Jon left his house and headed toward Brandon's house at the same time Brandon headed toward Jon's house. Brandon traveled 50 mi/h and Jon traveled 55m/h. The distance between their homes is 70 miles. How long did they travel before they met?
Please help me wih this problem. Thank you.
50*t+55*t=70
solve for t.
this is what i got im not sure if its right.
50t+55t=70
50t+55t=105t=70
70/105
t=1.5
To solve this problem, you can use the concept of relative speed.
Let's break down the information given:
- Brandon is traveling at a speed of 50 miles per hour (mi/h).
- Jon is traveling at a speed of 55 miles per hour (mi/h).
- The distance between their homes is 70 miles.
Since they both started at the same time and are heading towards each other, their combined speed will determine how quickly they meet.
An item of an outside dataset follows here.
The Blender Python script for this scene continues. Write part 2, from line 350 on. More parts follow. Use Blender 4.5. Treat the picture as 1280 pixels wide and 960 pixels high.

To find the combined speed, add their individual speeds:
Combined speed = Brandon's speed + Jon's speed
Combined speed = 50 mi/h + 55 mi/h = 105 mi/h
Next, we can use the formula "distance = speed × time" to find the time it takes for them to meet.
Let's assume they meet after time t (in hours).
For Brandon:
Distance traveled by Brandon = Brandon's speed × time = 50t miles
For Jon:
Distance traveled by Jon = Jon's speed × time = 55t miles
Since they meet when the sum of their distances is the total distance between their homes (70 miles), we can set up the equation:
Distance traveled by Brandon + Distance traveled by Jon = Total distance
50t + 55t = 70
Combining like terms:
105t = 70
Divide both sides by 105:
t = 70 / 105
Simplifying:
t = 2/3
Therefore, they traveled for 2/3 of an hour, or approximately 40 minutes, before they met.